Par contre, on entend à propos de cet emprunt l’éternel sophisme sur la dette publique : quand l’Etat s’endette, ce serait à nos enfants qu’on passe l’addition. Ils devront se priver pour la rembourser. Au fond, toute dépense publique non financée par l’impôt ne serait qu’un dol commis sur les générations à venir. Il suffit pour répondre de remarquer que si l’Etat s’endette, c’est bien aujourd'hui et non demain que je me prive de consommer pour acheter l’emprunt d’Etat. Et en l’achetant, je transfère des revenus dans le futur, au moment du remboursement, pour moi ou mes enfants.

C’est vrai pareillement qu’il y a de bons et de mauvais déficits, le déficit étant un critère très imparfait pour juger de l’action budgétaire. Le vrai critère, identique pour une entreprise et pour l’Etat, c’est l’efficacité de la dépense, mesurée par un « rendement » supérieur au coût des ressources qui la financent. Construire un système de transport qui désengorge une métropole, est-ce créateur de valeur ? Payer des instituteurs pour enseigner à nos enfants, des infirmières pour soigner la population, investir dans la sécurité publique, est-ce créateur de valeur ? (Pas forcément d’ailleurs !)Si c’est le cas, la dépense publique profite à la génération future, dont il faut dire en passant qu’elle sera probablement bien plus riche que la présente. Dans le cas inverse, la génération future bénéficiera certes du remboursement de l’emprunt, mais devra payer des impôts ou souscrire un autre emprunt pour le rembourser, à partir d’une économie pénalisée entre temps par le mauvais rendement de la dépense d’autrefois.
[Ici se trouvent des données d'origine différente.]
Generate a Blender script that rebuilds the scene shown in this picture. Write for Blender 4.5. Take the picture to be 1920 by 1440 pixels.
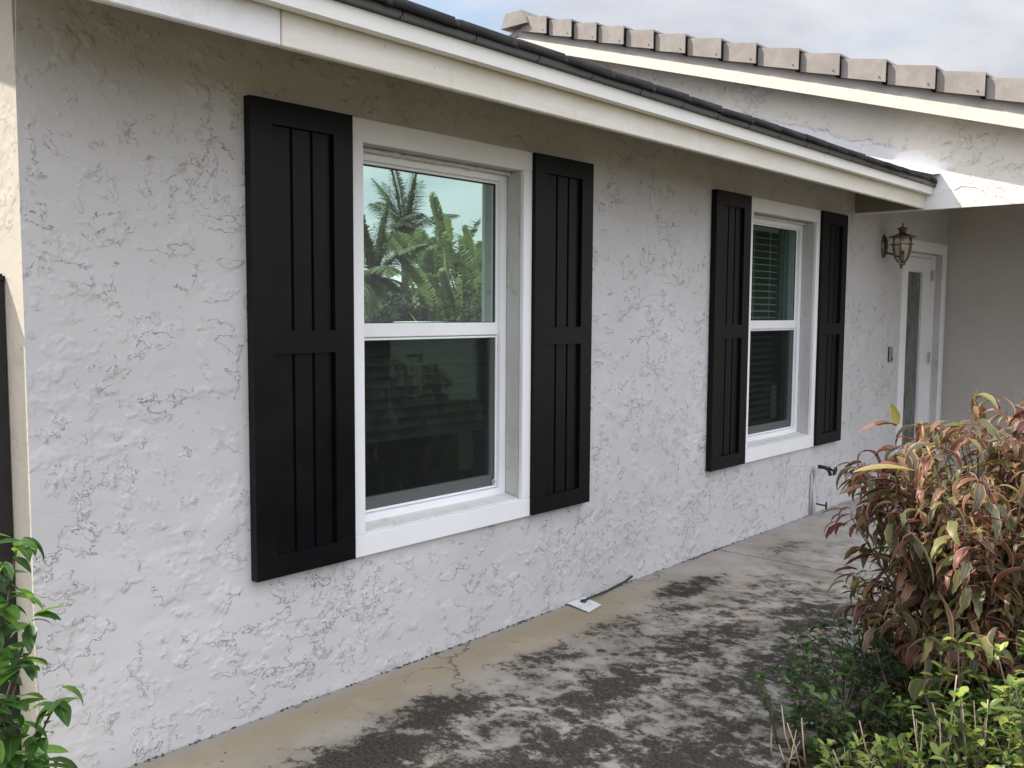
import bpy, bmesh, math, random
import numpy as np
from mathutils import Vector, Matrix, noise as mnoise

# ------------------------------------------------------------------ camera, world, sun, exposure
scene = bpy.context.scene
C = scene.collection
for o in list(bpy.data.objects):
    bpy.data.objects.remove(o)
cam = bpy.data.cameras.new("camera"); cam_o = bpy.data.objects.new("camera", cam); C.objects.link(cam_o)
cam.sensor_width = 36; cam.lens = 1732.4 / 1920 * 36; cam.clip_start = .05; cam.clip_end = 2000
Rv = Vector((0.66956566, -0.74272783, 0.00609806)); Uv = Vector((0.05432967, 0.05716273, 0.9968855)); Fv = Vector((0.74076319, 0.667149, -0.07862636))
M = Matrix((( Rv.x, Uv.x, -Fv.x, 0), (Rv.y, Uv.y, -Fv.y, -2.8566), (Rv.z, Uv.z, -Fv.z, 1.4827), (0, 0, 0, 1)))
cam_o.matrix_world = M
scene.camera = cam_o

SUN_DIR = Vector((.68, -1.0, -1.45)).normalized()       # the way the light travels
elev = math.asin(-SUN_DIR.z); az = math.atan2(-SUN_DIR.x, -SUN_DIR.y)   # compass angle of the sun from +y towards +x
sun = bpy.data.lights.new("sun", 'SUN'); sun.energy = 5.0; sun.angle = math.radians(.6); sun.color = (1, .93, .82)
sun_o = bpy.data.objects.new("sun", sun); C.objects.link(sun_o)
sun_o.rotation_euler = SUN_DIR.to_track_quat('-Z', 'Y').to_euler(); sun_o.location = (-10, 15, 20)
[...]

Ce raisonnement de bon sens n’est cependant pas une porte ouverte à la dépense. Un Etat succombe très aisément à la facilité de la dette et une fois lancé, il est difficile d’empêcher que l’argent aille à des dépenses de complaisance ou pire à des dépenses subies par incapacité à faire les choix politiques qui s’imposent. Faire ici la différence avec l’entreprise privée : la contrainte d’endettement y mord beaucoup moins gentiment. Une entreprise qui s’endette sans perspective de rentabilité aura vite la banque ou l’actionnaire sur le dos, avec menace de faillite et débarquement du management. L’Etat est toujours solvable, parce qu’il est supposé avoir toujours accès à l’impôt (ou pire à l’inflation) pour réparer les dégâts d’un endettement excessif. C’est là qu’est le danger. Par manque des garde-fous que connaît bien le directeur financier – être à la fois solvable et garder l’accès à la liquidité –, l’Etat est souvent le plus mal placé pour engager les dépenses « rentables ».

D’autant que l’Etat ne connaît pas un autre garde-fou qui normalement s’impose à l’entreprise. La valeur qu’il est censé créer est le plus souvent une valeur « sociale », dont les retours sont parfois à long terme ou difficiles à mesurer à l’aune d’une règle de marché : quelle est la rentabilité de la santé, de la sécurité, de l’éducation ? Dans nos démocraties, c’est ce qui donne sa légitimité au politique pour décider la dépense à entreprendre. Mais comme la notion de rentabilité sociale est floue, elle autorise tous les dépassements, sous le charme des belles paroles politiques ou sous l’opacité des procédures budgétaires. Il est de bon ton d’accuser aujourd'hui les marchés financiers et leurs folies. Mais, mais comme le savent bien l’Irlande ou la Lettonie, ils restent souvent, avec leur violence, les ultimes gardiens contre une politique budgétaire ou monétaire inconsidérée.

C'est ce qu’oublie M. Guaino dans son zèle anti-malthusien. Il ne s’agit pas de suivre, dans la profonde crise de la demande que connaissent nos économies, la rigueur prussienne du gouvernement de Mme Merkel. Mais de constater que la classe politique française n’ayant jamais pu s’exonérer de la facilité à la dette, il lui est trop facile aujourd'hui de trouver l’argument keynésien d’une action budgétaire contra-cyclique. Les dépenses d’aujourd'hui doivent être gagées sur des engagements fermes à réduire d’autres dépenses dès aujourd'hui et demain, d’accélérer les bonnes mesures prises par M. Woerth de réduire sur la durée le coût de fonctionnement de la machine publique. A 80% de taux d’endettement public, il n’y a plus d’autres choix. Cela doit faire partie de la communication politique.